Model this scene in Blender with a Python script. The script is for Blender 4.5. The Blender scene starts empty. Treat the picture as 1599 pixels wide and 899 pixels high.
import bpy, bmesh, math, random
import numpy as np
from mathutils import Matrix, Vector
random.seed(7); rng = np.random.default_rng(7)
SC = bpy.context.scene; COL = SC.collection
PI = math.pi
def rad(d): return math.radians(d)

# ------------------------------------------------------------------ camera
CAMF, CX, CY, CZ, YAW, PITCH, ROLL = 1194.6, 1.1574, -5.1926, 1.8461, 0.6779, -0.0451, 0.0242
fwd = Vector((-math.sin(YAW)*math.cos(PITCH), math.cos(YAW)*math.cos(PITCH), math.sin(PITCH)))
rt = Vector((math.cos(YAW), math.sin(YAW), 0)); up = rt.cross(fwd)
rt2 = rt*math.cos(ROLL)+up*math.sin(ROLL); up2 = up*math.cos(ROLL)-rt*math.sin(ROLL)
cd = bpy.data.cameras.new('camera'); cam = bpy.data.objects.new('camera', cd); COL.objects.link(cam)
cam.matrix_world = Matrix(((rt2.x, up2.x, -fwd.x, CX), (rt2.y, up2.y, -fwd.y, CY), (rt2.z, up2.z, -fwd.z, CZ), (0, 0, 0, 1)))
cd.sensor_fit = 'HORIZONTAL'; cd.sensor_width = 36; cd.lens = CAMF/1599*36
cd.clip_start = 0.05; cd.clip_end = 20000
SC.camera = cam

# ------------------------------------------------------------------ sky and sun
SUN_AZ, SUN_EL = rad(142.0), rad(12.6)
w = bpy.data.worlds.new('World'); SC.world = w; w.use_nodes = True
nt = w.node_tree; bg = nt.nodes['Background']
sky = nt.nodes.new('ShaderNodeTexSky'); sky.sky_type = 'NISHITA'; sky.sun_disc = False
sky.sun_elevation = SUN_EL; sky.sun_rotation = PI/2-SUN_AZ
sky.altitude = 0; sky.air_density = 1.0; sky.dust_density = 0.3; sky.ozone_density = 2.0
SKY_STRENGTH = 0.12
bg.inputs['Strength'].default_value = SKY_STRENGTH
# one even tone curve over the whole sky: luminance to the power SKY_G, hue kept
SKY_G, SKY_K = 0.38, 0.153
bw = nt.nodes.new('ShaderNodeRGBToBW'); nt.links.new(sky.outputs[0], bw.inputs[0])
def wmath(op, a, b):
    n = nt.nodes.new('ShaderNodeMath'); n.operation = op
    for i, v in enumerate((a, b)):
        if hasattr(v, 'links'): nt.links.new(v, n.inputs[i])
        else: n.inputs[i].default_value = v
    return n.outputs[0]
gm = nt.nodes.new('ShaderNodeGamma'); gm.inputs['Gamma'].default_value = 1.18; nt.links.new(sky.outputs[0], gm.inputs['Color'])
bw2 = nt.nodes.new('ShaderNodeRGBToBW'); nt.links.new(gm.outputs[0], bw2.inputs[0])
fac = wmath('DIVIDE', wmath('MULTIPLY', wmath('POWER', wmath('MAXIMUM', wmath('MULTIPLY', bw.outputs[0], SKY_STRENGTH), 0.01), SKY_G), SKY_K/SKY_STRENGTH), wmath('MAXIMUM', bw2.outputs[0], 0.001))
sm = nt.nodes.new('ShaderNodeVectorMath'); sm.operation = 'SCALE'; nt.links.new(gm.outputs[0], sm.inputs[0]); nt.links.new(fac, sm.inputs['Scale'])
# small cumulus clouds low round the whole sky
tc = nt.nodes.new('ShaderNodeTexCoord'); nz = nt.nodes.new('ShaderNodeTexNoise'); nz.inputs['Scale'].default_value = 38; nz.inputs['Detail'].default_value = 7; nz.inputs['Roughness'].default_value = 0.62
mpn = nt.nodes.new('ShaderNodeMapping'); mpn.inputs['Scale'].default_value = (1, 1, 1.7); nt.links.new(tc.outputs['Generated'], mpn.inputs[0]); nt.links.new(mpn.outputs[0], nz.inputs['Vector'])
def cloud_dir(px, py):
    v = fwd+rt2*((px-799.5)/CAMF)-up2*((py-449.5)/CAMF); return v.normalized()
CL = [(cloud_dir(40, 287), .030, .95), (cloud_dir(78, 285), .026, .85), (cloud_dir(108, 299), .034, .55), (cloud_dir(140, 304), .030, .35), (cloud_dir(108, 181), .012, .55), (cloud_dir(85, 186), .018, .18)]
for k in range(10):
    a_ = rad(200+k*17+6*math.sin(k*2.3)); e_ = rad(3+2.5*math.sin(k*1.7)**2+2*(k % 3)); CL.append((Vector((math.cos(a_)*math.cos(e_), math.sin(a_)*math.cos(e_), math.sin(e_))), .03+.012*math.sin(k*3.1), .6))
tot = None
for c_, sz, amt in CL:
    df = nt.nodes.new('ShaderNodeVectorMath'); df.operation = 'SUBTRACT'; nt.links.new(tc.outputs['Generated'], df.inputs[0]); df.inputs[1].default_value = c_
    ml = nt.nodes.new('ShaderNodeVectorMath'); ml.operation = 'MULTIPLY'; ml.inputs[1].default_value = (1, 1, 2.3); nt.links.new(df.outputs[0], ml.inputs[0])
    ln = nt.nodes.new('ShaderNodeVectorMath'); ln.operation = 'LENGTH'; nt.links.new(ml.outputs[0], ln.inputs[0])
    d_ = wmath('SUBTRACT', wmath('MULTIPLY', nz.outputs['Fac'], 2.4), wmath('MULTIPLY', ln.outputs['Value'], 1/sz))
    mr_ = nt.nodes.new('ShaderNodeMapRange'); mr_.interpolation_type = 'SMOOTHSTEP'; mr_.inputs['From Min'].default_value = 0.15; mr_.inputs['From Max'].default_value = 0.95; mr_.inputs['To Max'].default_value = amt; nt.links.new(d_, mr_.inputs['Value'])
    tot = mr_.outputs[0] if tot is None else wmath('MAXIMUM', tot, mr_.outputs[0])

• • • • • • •

Given instruction: Repeat the material word for word from its opening line up to and including the line containing "def rad(d): return math.radians(d)".

Problem solution:
Model this scene in Blender with a Python script. The script is for Blender 4.5. The Blender scene starts empty. Treat the picture as 1599 pixels wide and 899 pixels high.
import bpy, bmesh, math, random
import numpy as np
from mathutils import Matrix, Vector
random.seed(7); rng = np.random.default_rng(7)
SC = bpy.context.scene; COL = SC.collection
PI = math.pi
def rad(d): return math.radians(d)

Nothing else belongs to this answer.